One of the first questions a lot of people seem to ask about any new MMO is "what's the death penalty like?". We all know it's inevitable, and everyone seems to have a different idea of how it should work; from the dim dark days of MUDs that gleefully killed you in trap rooms so that your corpse (and hence your equipment) was completely unrecoverable, to WoW's "slap on the wrist and along you go sonny", it does seem to have been a steady reduction of penalty for death. AA isn't about to buck this trend; death means an airlift to the nearest repair station and loss of any current spell buffs. That's it. It's so trivial that unless I was in some remote far-flung corner of the world, I rarely even looked at my health bar, and probably would have just let myself die so I could sell some trash loot at the repair station rather than use up any of the healing potions I'd found as loot.
Another point for the casual gamer there.
There is grouping availble, in the form of Convoys, but at least up to the high newbie levels there wasn't much point in it. Hastur and I tried it once, but we couldn't even seem to work out if the experience was really being shared, and it even seemed like the loot sharing was off or non-existant. Certainly they've been doing some tweaking with this as they progress in development; the official site still says you can have 8 members of a convoy when in fact it's limited to 4 now. The one time I might have appreciated a group was late in the weekend when I had a boss mob that I could damage fairly easily, didn't really do damage to my vehicle very fast, but regenerated damage faster than I could do it.. ugh!

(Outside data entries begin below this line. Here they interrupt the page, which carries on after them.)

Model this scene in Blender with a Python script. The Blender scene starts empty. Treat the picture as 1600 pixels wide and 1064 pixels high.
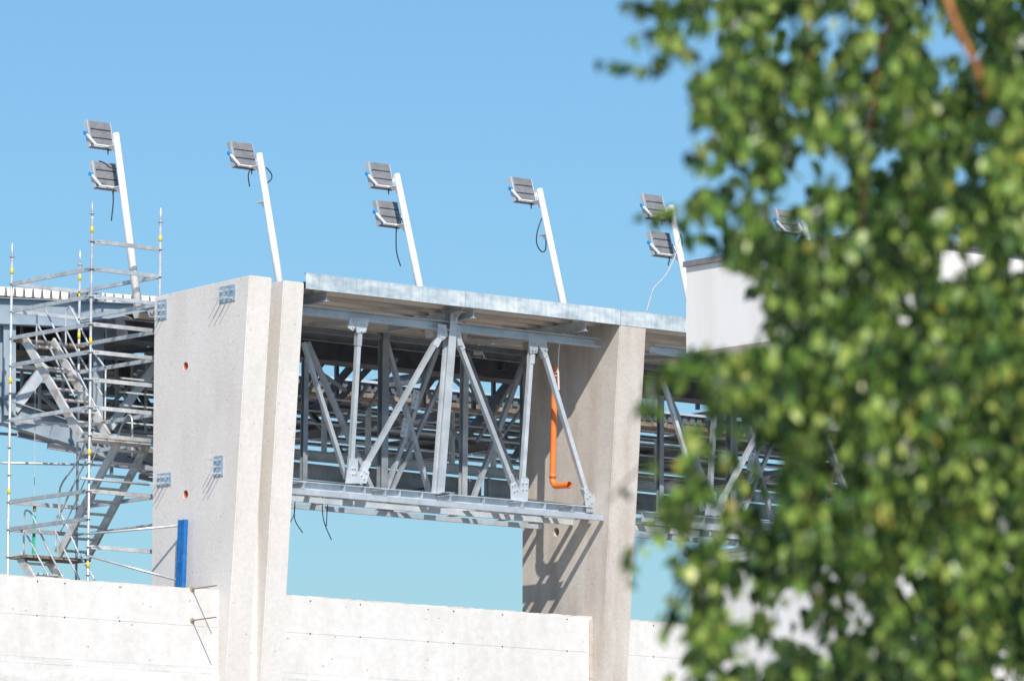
import bpy, bmesh, math, random
from mathutils import Vector as V, Matrix
R_ = math.radians
scn = bpy.context.scene
COL = scn.collection
random.seed(7)

# ------------------------------------------------------------------ camera
FPX, PIT, ROL, AZ = 8800.0, R_(7.6283), R_(0.1138), R_(50.5073)
CAM = V((0, 0, 1.7))
Fd = V((math.cos(PIT)*math.cos(AZ), math.cos(PIT)*math.sin(AZ), math.sin(PIT)))
Rd = V((math.sin(AZ), -math.cos(AZ), 0)); Ud = Rd.cross(Fd)
Rr = Rd*math.cos(ROL)+Ud*math.sin(ROL); Ur = Ud*math.cos(ROL)-Rd*math.sin(ROL)
cd = bpy.data.cameras.new('camera'); cam = bpy.data.objects.new('camera', cd); COL.objects.link(cam)
cam.matrix_world = Matrix(((Rr.x, Ur.x, -Fd.x, CAM.x), (Rr.y, Ur.y, -Fd.y, CAM.y), (Rr.z, Ur.z, -Fd.z, CAM.z), (0, 0, 0, 1)))
cd.sensor_width = 36; cd.lens = 36*FPX/1600; cd.clip_start = 0.5; cd.clip_end = 20000
cd.dof.use_dof = True; cd.dof.focus_distance = 101; cd.dof.aperture_fstop = 5.8
scn.camera = cam

# ------------------------------------------------------------------ light
SUN = V((-0.435, -0.73, 0.78)).normalized()          # towards the sun
w = bpy.data.worlds.new('World'); scn.world = w; w.use_nodes = True
nt = w.node_tree; bg = nt.nodes['Background']
sky = nt.nodes.new('ShaderNodeTexSky'); sky.sky_type = 'NISHITA'; sky.sun_disc = False
sky.sun_elevation = math.asin(SUN.z); sky.sun_rotation = math.atan2(SUN.x, SUN.y)
sky.air_density = 1.5; sky.dust_density = 0.8; sky.ozone_density = 8.0; sky.altitude = 0
tn = nt.nodes.new('ShaderNodeMix'); tn.data_type = 'RGBA'; tn.blend_type = 'MULTIPLY'; tn.inputs[0].default_value = 1; tn.inputs[7].default_value = (.79, 1, 1.13, 1)
nt.links.new(sky.outputs[0], tn.inputs[6]); nt.links.new(tn.outputs[2], bg.inputs[0]); bg.inputs[1].default_value = 0.0865
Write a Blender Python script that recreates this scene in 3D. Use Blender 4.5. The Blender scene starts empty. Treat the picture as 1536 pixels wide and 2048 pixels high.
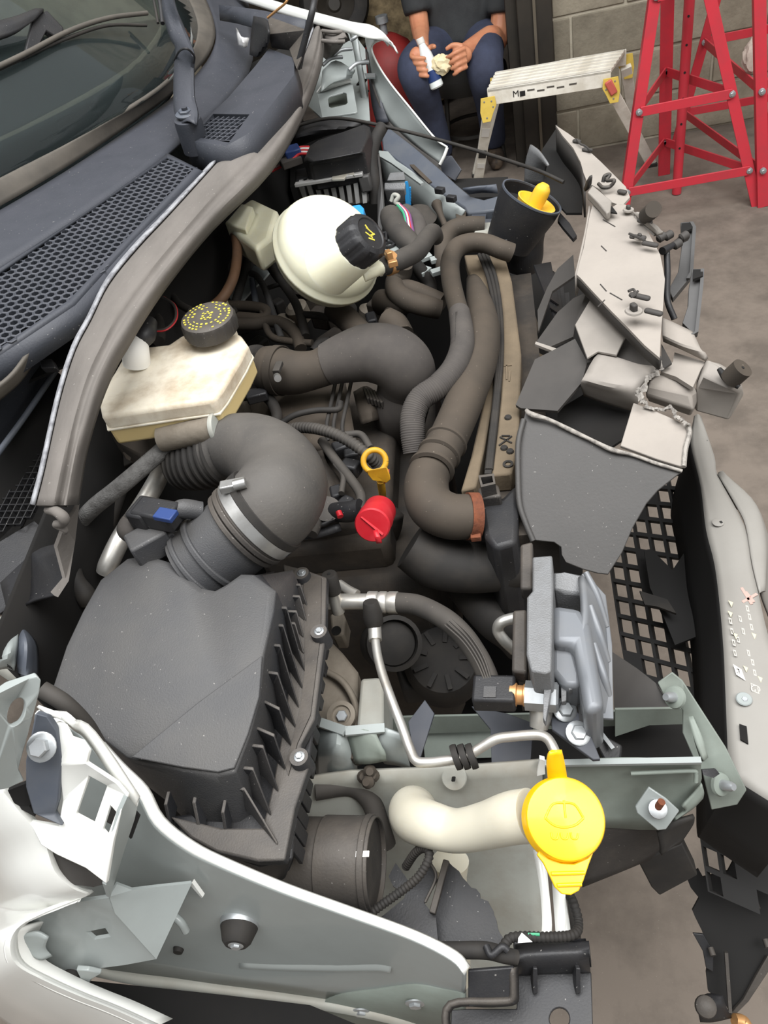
import bpy, bmesh, math, random
from mathutils import Vector, Matrix, noise
random.seed(7)
SC = bpy.context.scene
COL = SC.collection

# ------------------------------------------------------------------ camera
PITCH, ROLL, YAW, FPX, CH = math.radians(44), math.radians(16), math.radians(14), 1540.0, 1.6
_c, _s = math.cos(ROLL), math.sin(ROLL)
_r0 = Vector((math.cos(YAW), math.sin(YAW), 0))
_hd = Vector((-math.sin(YAW), math.cos(YAW), 0))
_fw = _hd * math.cos(PITCH) - Vector((0, 0, math.sin(PITCH)))
_d0 = -_hd * math.sin(PITCH) - Vector((0, 0, math.cos(PITCH)))
_r = _r0 * _c + _d0 * _s
_d = -_r0 * _s + _d0 * _c
CAM = Vector((0, 0, CH))
cam = bpy.data.cameras.new('camera')
cam.sensor_fit = 'VERTICAL'
cam.sensor_height = 24.0
cam.lens = FPX / 2048.0 * 24.0
cam.clip_start = 0.02
cam.clip_end = 60
camo = bpy.data.objects.new('camera', cam)
COL.objects.link(camo)
m = Matrix.Identity(4)
for i, v in enumerate((_r, -_d, -_fw)):
    m[0][i], m[1][i], m[2][i] = v
m[0][3], m[1][3], m[2][3] = CAM
camo.matrix_world = m
SC.camera = camo

# ------------------------------------------------------------------ light
SC.view_settings.view_transform = 'Standard'
SC.view_settings.look = 'None'
SC.view_settings.gamma = 1.0
SC.view_settings.use_curve_mapping = False
SC.view_settings.exposure = 0.04
w = bpy.data.worlds.new('World')
SC.world = w
w.use_nodes = True
w.node_tree.nodes['Background'].inputs[0].default_value = (0.98, 0.99, 1.0, 1)
w.node_tree.nodes['Background'].inputs[1].default_value = 0.5
def area(name, loc, target, sx, sy, power, col):
    l = bpy.data.lights.new(name, 'AREA'); l.shape = 'RECTANGLE'; l.size = sx; l.size_y = sy
    l.energy = power; l.color = col
    o = bpy.data.objects.new(name, l); COL.objects.link(o); o.location = loc
    o.rotation_euler = (Vector(target) - Vector(loc)).to_track_quat('-Z', 'Y').to_euler()
    return o
area('overhead_light', (-0.3, 0.5, 4.4), (-0.3, 0.6, 0.0), 3.6, 2.6, 265, (0.985, 0.99, 1.0))
area('overhead_light', (2.6, -0.6, 4.3), (1.6, 3.2, 0.2), 2.4, 2.0, 150, (1.0, 0.985, 0.965))  # second lamp, added to brighten the back wall and floor

# ------------------------------------------------------------------ helpers
def ray(x, y):
    return _fw + _r * ((x - 768) / FPX) + _d * ((y - 1024) / FPX)
def P(x, y, z):
    r = ray(x, y); return CAM + r * ((z - CH) / r.z)
def PY(x, y, Y):
    r = ray(x, y); return CAM + r * (Y / r.y)
def PX(x, y, X):
    r = ray(x, y); return CAM + r * (X / r.x)
def view(ox, oy, k):
    return lambda x, y, z: P(ox + k * x, oy + k * y, z)
# measured sub-areas of the site, each (x, y, height) -> place
cA = view(0, 0, .4557); cB = view(600, 0, .3255); cC = view(1000, 0, .349); cD = view(400, 250, .3255)
cE = view(750, 400, .3419); cF = view(1000, 230, .349); cG = view(0, 550, .3418); cH = view(300, 600, .3906)
cI = view(80, 1050, .4036); cJ = view(600, 1050, .4232); cK = view(1000, 780, .349); cL = view(1100, 1200, .414)
cM = view(0, 1250, .3897); cN = view(400, 1550, .3906); cO = view(700, 1450, .358)
V = Vector

def tag(o, label, cat, group=None, kind=None):
    o['label'] = label; o['category'] = cat
    if group: o['group'] = group
    if kind: o['kind'] = kind
    return o
def thing(name, label, cat, loc, group=None):
    o = bpy.data.objects.new(name, None); o.empty_display_size = .03
    COL.objects.link(o); o.location = loc
    return tag(o, label, cat, group)
def wloc(o):
    v = V(o.location)
    while o.parent:
        o = o.parent; v += o.location
    return v
def finish(name, me, mat, parent=None, bevel=0, seg=2, smooth=True, ang=35, keep=False):
    if not keep:
        c = V((0, 0, 0))
        vs = me.vertices
        if len(vs):
            lo = V([min(v.co[i] for v in vs) for i in range(3)]); hi = V([max(v.co[i] for v in vs) for i in range(3)])
            c = (lo + hi) / 2; c.z = lo.z
        me.transform(Matrix.Translation(-c))
    else:
        c = V((0, 0, 0))
    o = bpy.data.objects.new(name, me); COL.objects.link(o)
    if parent:
        o.parent = parent; o.location = c - wloc(parent)
    else:
        o.location = c
    if mat: me.materials.append(M[mat] if isinstance(mat, str) else mat)
    if smooth and len(me.polygons):
        me.polygons.foreach_set('use_smooth', [True] * len(me.polygons))
        me.set_sharp_from_angle(angle=math.radians(ang))
    if bevel:
        b = o.modifiers.new('Bevel', 'BEVEL'); b.width = bevel; b.segments = seg; b.limit_method = 'ANGLE'
        b.angle_limit = math.radians(38); b.harden_normals = False; b.use_clamp_overlap = True
    return o
def O(name, verts, faces, mat, parent=None, fix=True, **k):
    me = bpy.data.meshes.new(name)
    me.from_pydata([tuple(v) for v in verts], [], faces); 
    if fix:
        bm = bmesh.new(); bm.from_mesh(me); bmesh.ops.recalc_face_normals(bm, faces=bm.faces); bm.to_mesh(me); bm.free()
    me.update()
    return finish(name, me, mat, parent, **k)
def crom(pts, sub, closed=False):
    n = len(pts)
    if n < 3 or sub <= 1:
        if n == 2 and sub > 1: return [pts[0].lerp(pts[1], i / sub) for i in range(sub + 1)]
        return list(pts)
    out = []
    rng = n if closed else n - 1
    for i in range(rng):
        p1 = pts[i % n]; p2 = pts[(i + 1) % n]
        p0 = pts[(i - 1) % n] if (closed or i > 0) else p1 * 2 - p2
        p3 = pts[(i + 2) % n] if (closed or i + 2 < n) else p2 * 2 - p1
        for k in range(sub):
            t = k / sub
            out.append(0.5 * ((2 * p1) + (p2 - p0) * t + (2 * p0 - 5 * p1 + 4 * p2 - p3) * t * t + (3 * p1 - p0 - 3 * p2 + p3) * t ** 3))
    if not closed: out.append(V(pts[-1]))
    return out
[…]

Perhaps if I'd had a convoy someone might have at least been able to pick up the masses of loot that dropped from one of the boss mobs earlier before I'd upgraded my vehicle and loot whoring ability, and I probably wouldn't have had to worry the thing to death by taking 15-20% of it's hitpoints, dying, healing up and snapping at it's heels once more. The image to the right here gives you some idea of the amount of damage I could do to Granby between deaths. I also snapped a pic of the giant loot dump from this fellow, but because it all just drops on the ground and disappears after a couple of minutes, I couldn't tell you if any of it was as disappointing to miss out on.
The physics engine takes some rather amusing liberties with the problem of avatars that should have more in common with turtles than your normal humanoid character; for instance, it's quite difficult to get a vehicle to roll over, and if you do manage it, the thing will magically flip onto it's wheels like a mechano-feline hybrid. But, my rather obscure Nicole Kidman reference comes from the many places on the maps that they've set up jumps, for ummm some reason. Hastur probably spent as much time driving as fast as possible into hills, to see how amusingly he could crash, as actually playing the game. I imagine it would probably afford some quite considerable benefit if there's PvP to come in knowing that your vehicle was capable of some crazy spiderman wall-crawling and air shennanigans to get out of range of your enemy, but at the moment it just seems to be a fun diversion from peon slaughter.
The Washout
Auto Assault is entertaining enough, and different enough, that I'll probably buy the game but only time will tell if I would play it often enough to fork out a monthly fee.